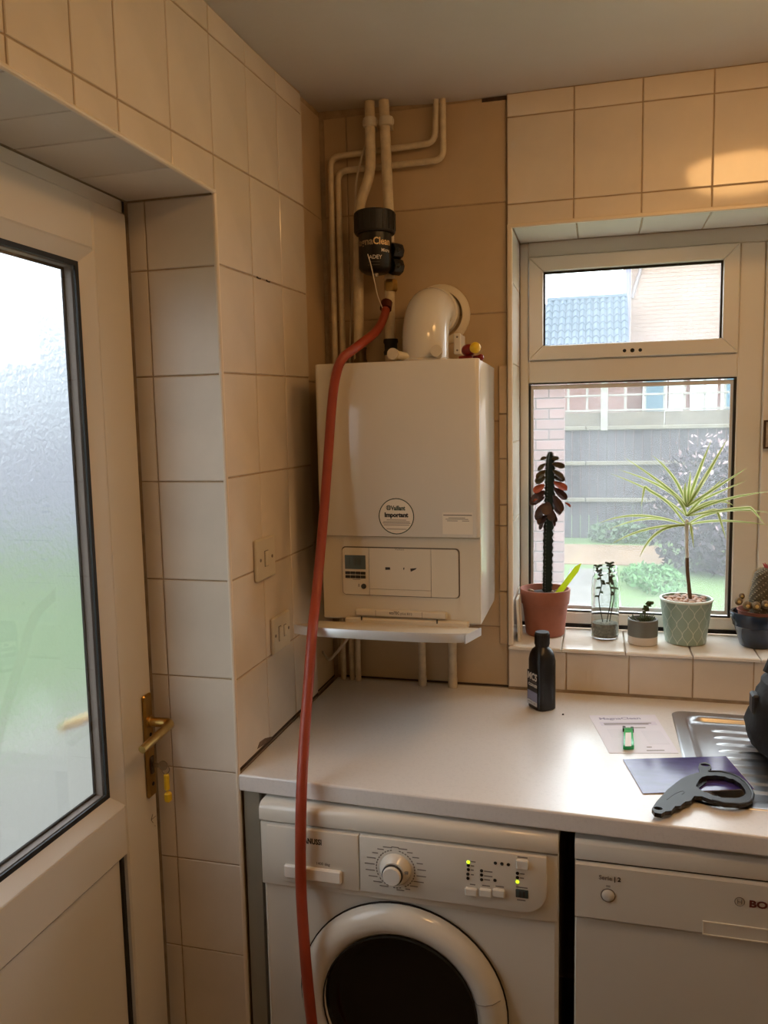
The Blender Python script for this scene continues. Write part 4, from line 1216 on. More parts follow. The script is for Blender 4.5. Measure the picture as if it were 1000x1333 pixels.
text('CLEANER', 0.0105, tfn(-0.019, 0.064), M_LW, lb, shear=0.2, bold=0.0005, width=0.042)
b = MB()
for x0, x1, z0 in ((-0.019, 0.02, 0.0765), (-0.02, -0.002, 0.026), (0.008, 0.016, 0.018), (-0.02, 0.0, 0.0185)):
    b.add([lf(x0, z0) + nn * 0.0010, lf(x1, z0) + nn * 0.0010, lf(x1, z0 + 0.0014) + nn * 0.0010, lf(x0, z0 + 0.0014) + nn * 0.0010], [(0, 1, 2, 3)])
b.obj('small_print', M_INKG, lb, kind='stuff')

# leaflet
def flat(pts, z, t, name, m, par=None, bev=0.0):
    return MB().prism([(p[0], p[1], z) for p in pts], (0, 0, t)).obj(name, m, par, bev=bev)
LC = [(0.75, -0.186, 0.872), (0.916, -0.146, 0.872), (0.952, -0.388, 0.872), (0.798, -0.422, 0.872)]
lf_ = thing('leaflet', (0.85, -0.29, WZ), 'white printed leaflet lying on the worktop beside the draining board', 'leaflet')
flat(LC, WZ + 0.0003, 0.0006, 'sheet', mat('leaflet_paper', (226, 222, 232), 0.45), lf_)
tl, tr, br, bl = [Vector((p[0], p[1], WZ + 0.0011)) for p in LC]
du, dv = (tr - tl), (bl - tl)
lp = lambda s, t: tl + du * s + dv * t
M_LIL = mat('lilac_print', (176, 168, 206), 0.5)
text('MagnaClean', 0.02, plane_fn(lp(0.12, 0.13), du, -dv), mat('lilac_grey_print', (158, 152, 178), 0.5), lf_, bold=0.0006, width=0.105)
def lband(s0, s1, t0, t1, m, nm, k=0.0):
    q = [lp(s0, t0), lp(s1, t0), lp(s1, t1), lp(s0, t1)]
    return MB().prism([p + Vector((0, 0, -0.0002 + k)) for p in q], (0, 0, 0.0002)).obj(nm, m, lf_)
lband(0.1, 0.92, 0.20, 0.30, mat('lilac_tint', (218, 212, 228), 0.5), 'tint_band')
lband(0.15, 0.45, 0.40, 0.62, mat('pale_tint', (221, 218, 228), 0.5), 'tint_block')
lband(0.62, 0.9, 0.45, 0.8, MATS['pale_tint'], 'tint_block')
b = MB()
for s0, s1, t0 in ((0.42, 0.72, 0.36), (0.52, 0.76, 0.94), (0.55, 0.62, 0.86), (0.15, 0.85, 0.235), (0.15, 0.8, 0.265)):
    q = [lp(s0, t0), lp(s1, t0), lp(s1, t0 + 0.018), lp(s0, t0 + 0.018)]
    b.add([p + Vector((0, 0, 0.0001)) for p in q], [(0, 1, 2, 3)])
b.obj('small_print', M_INKG, lf_, kind='stuff')

# small green piece on the leaflet
gp = thing('green_clip', (0.842, -0.368, 0.874), 'small translucent green plastic piece with a white sticker, lying on the leaflet', 'plastic piece')
gq = [(0.829, -0.397, 0.874), (0.854, -0.392, 0.874), (0.855, -0.279, 0.874), (0.834, -0.284, 0.874)]
flat(gq, WZ + 0.0012, 0.011, 'body', mat('green_plastic', (60, 226, 140), 0.2, trans=0.4), gp, bev=0.002)
gw = [(0.833, -0.402, 0.886), (0.847, -0.399, 0.886), (0.85, -0.315, 0.886), (0.837, -0.318, 0.886)]
flat(gw, WZ + 0.0123, 0.0005, 'sticker', M_PAPER, gp)
b = MB()
for q in ((0.835, -0.28, 0.877), (0.854, -0.281, 0.877)):
    b.box(q[0] - 0.0035, q[0] + 0.0035, q[1] - 0.006, q[1] + 0.012, WZ + 0.0015, WZ + 0.011, 0.001)
b.obj('prong', M_BLACK, gp)

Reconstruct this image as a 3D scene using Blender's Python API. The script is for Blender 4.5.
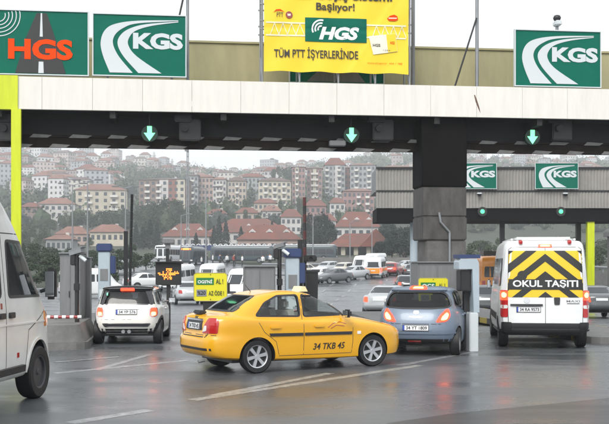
import bpy, bmesh, math, random
import numpy as np
from mathutils import Vector, Matrix
from mathutils.bvhtree import BVHTree
R = math.radians
for o in list(bpy.data.objects): bpy.data.objects.remove(o)
SC = bpy.context.scene
COL = SC.collection

# ---------------------------------------------------------------- camera
F = 1000.0            # focal length in photo pixels (photo is 609 px wide)
CX, HY, CH = 304.5, 263.0, 2.0
cam = bpy.data.cameras.new('camera'); cam_o = bpy.data.objects.new('camera', cam); COL.objects.link(cam_o)
cam.sensor_width = 36.0; cam.lens = 36.0 * F / 609.0
cam.shift_y = (HY - 212.0) / 609.0
cam.clip_start = 0.1; cam.clip_end = 6000
cam_o.location = (0, 0, CH); cam_o.rotation_euler = (R(90), 0, 0)
SC.camera = cam_o

# ---------------------------------------------------------------- sky, sun, exposure
SUN_EL, SUN_AZ = 44, 200           # degrees; azimuth clockwise from +Y: behind the camera, a little left
W = bpy.data.worlds.new('World'); SC.world = W; W.use_nodes = True
nt = W.node_tree; nt.nodes.clear()
sky = nt.nodes.new('ShaderNodeTexSky'); sky.sky_type = 'NISHITA'; sky.sun_disc = False
sky.sun_elevation = R(SUN_EL); sky.sun_rotation = R(SUN_AZ); sky.dust_density = 6; sky.air_density = 1.2
hs = nt.nodes.new('ShaderNodeHueSaturation'); hs.inputs['Saturation'].default_value = 0.12
mx = nt.nodes.new('ShaderNodeMix'); mx.data_type = 'RGBA'; mx.inputs[0].default_value = 0.6
mx.inputs[7].default_value = (8.2, 8.6, 9.0, 1)       # even cloud layer
bg = nt.nodes.new('ShaderNodeBackground'); bg.inputs['Strength'].default_value = 0.15
wo = nt.nodes.new('ShaderNodeOutputWorld')
nt.links.new(sky.outputs[0], hs.inputs['Color']); nt.links.new(hs.outputs[0], mx.inputs[6])
nt.links.new(mx.outputs[2], bg.inputs[0]); nt.links.new(bg.outputs[0], wo.inputs[0])
sl = bpy.data.lights.new('sun', 'SUN'); sl.energy = 1.4; sl.angle = R(25); sl.color = (1, .97, .92)
so = bpy.data.objects.new('sun', sl); COL.objects.link(so)
so.rotation_euler = (R(90 - SUN_EL), 0, R(180 - SUN_AZ))
SC.view_settings.view_transform = 'Standard'; SC.view_settings.look = 'None'
SC.view_settings.gamma = 1; SC.view_settings.use_curve_mapping = False
SC.view_settings.exposure = 0.36
SC.render.engine = 'CYCLES'
SC.cycles.use_denoising = True
SC.cycles.max_bounces = 6; SC.cycles.transparent_max_bounces = 10; SC.cycles.volume_bounces = 1
SC.cycles.caustics_reflective = False; SC.cycles.caustics_refractive = False

# ---------------------------------------------------------------- helpers
class G:
    """collects shapes; build() links them as ONE mesh object"""
    def __init__(s): s.v = []; s.f = []; s.m = []
    def add(s, vs, fs, mi=0):
        b = len(s.v); s.v += [tuple(p) for p in vs]
        for f in fs: s.f.append(tuple(b + i for i in f)); s.m.append(mi)
        return s
    def box(s, c, d, rz=0, mi=0, tilt=None):
        x, y, z = d[0]/2, d[1]/2, d[2]/2
        P = [Vector((a*x, b*y, e*z)) for e in (-1, 1) for b in (-1, 1) for a in (-1, 1)]
        M = Matrix.Rotation(rz, 3, 'Z')
        if tilt: M = M @ Matrix.Rotation(tilt[1], 3, tilt[0])
        P = [M @ p + Vector(c) for p in P]
        return s.add(P, [(0,2,3,1),(4,5,7,6),(0,1,5,4),(2,6,7,3),(0,4,6,2),(1,3,7,5)], mi)
    def bbox(s, c, d, b=.02, rz=0, mi=0):
        """box with chamfered edges"""
        bm = bmesh.new(); bmesh.ops.create_cube(bm, size=1)
        for v in bm.verts: v.co = Vector((v.co.x*d[0], v.co.y*d[1], v.co.z*d[2]))
        bmesh.ops.bevel(bm, geom=list(bm.edges), offset=b, segments=2, affect='EDGES')
        M = Matrix.Rotation(rz, 3, 'Z')
        s.add([M @ v.co + Vector(c) for v in bm.verts], [[v.index for v in f.verts] for f in bm.faces], mi); bm.free()
        return s
    def tube(s, p0, p1, r0, r1=None, n=10, mi=0):
        r1 = r0 if r1 is None else r1
        p0, p1 = Vector(p0), Vector(p1); d = (p1-p0).normalized()
        a = d.orthogonal().normalized(); b = d.cross(a)
        vs = [p + (a*math.cos(t)+b*math.sin(t))*r for p, r in ((p0, r0), (p1, r1)) for t in [2*math.pi*i/n for i in range(n)]]
        fs = [(i, (i+1) % n, n+(i+1) % n, n+i) for i in range(n)] + [tuple(range(n-1, -1, -1)), tuple(range(n, 2*n))]
        return s.add(vs, fs, mi)
    def path(s, pts, r, n=8, mi=0):
        for a, b in zip(pts, pts[1:]): s.tube(a, b, r, n=n, mi=mi)
        return s
    def prism(s, poly, y0, y1, axes='xz', mi=0):
        """polygon in the plane axes, extruded along the third axis"""
        n = len(poly); k = {'xz': lambda a, b, t: (a, t, b), 'yz': lambda a, b, t: (t, a, b), 'xy': lambda a, b, t: (a, b, t)}[axes]
        vs = [k(a, b, y0) for a, b in poly] + [k(a, b, y1) for a, b in poly]
        fs = [(i, (i+1) % n, n+(i+1) % n, n+i) for i in range(n)] + [tuple(range(n-1, -1, -1)), tuple(range(n, 2*n))]
        return s.add(vs, fs, mi)
    def lathe(s, prof, n=24, axis='z', c=(0,0,0), mi=0):
        """prof: list of (radius, height); open ends are closed at r=0"""
        vs = []; c = Vector(c)
        for r, h in prof:
            for i in range(n):
                t = 2*math.pi*i/n; a, b = r*math.cos(t), r*math.sin(t)
                vs.append(c + Vector({'z': (a, b, h), 'y': (a, h, b), 'x': (h, a, b)}[axis]))
        m = len(prof)
        fs = [(j*n+i, j*n+(i+1) % n, (j+1)*n+(i+1) % n, (j+1)*n+i) for j in range(m-1) for i in range(n)]
        return s.add(vs, fs, mi)
    def build(s, name, mats, parent=None, smooth=None, loc=None, rz=0):
        me = bpy.data.meshes.new(name); me.from_pydata(s.v, [], s.f)
        for m in (mats if isinstance(mats, (list, tuple)) else [mats]): me.materials.append(m)
        if len(me.polygons): me.polygons.foreach_set('material_index', s.m)
        bm = bmesh.new(); bm.from_mesh(me); bmesh.ops.recalc_face_normals(bm, faces=bm.faces); bm.to_mesh(me); bm.free()
        if smooth:
            me.shade_smooth(); me.set_sharp_from_angle(angle=R(smooth))
        me.update()
        return link(name, me, parent, loc, rz)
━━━
» **Short task**: Any pictures should be left out. Reproduce every line from the one holding "Reconstruct this image" down to the one holding "COL = SC.collection", both of those lines included.

» **Final result**:
Reconstruct this image as a 3D scene using Blender's Python API. The script is for Blender 4.5.
import bpy, bmesh, math, random
import numpy as np
from mathutils import Vector, Matrix
from mathutils.bvhtree import BVHTree
R = math.radians
for o in list(bpy.data.objects): bpy.data.objects.remove(o)
SC = bpy.context.scene
COL = SC.collection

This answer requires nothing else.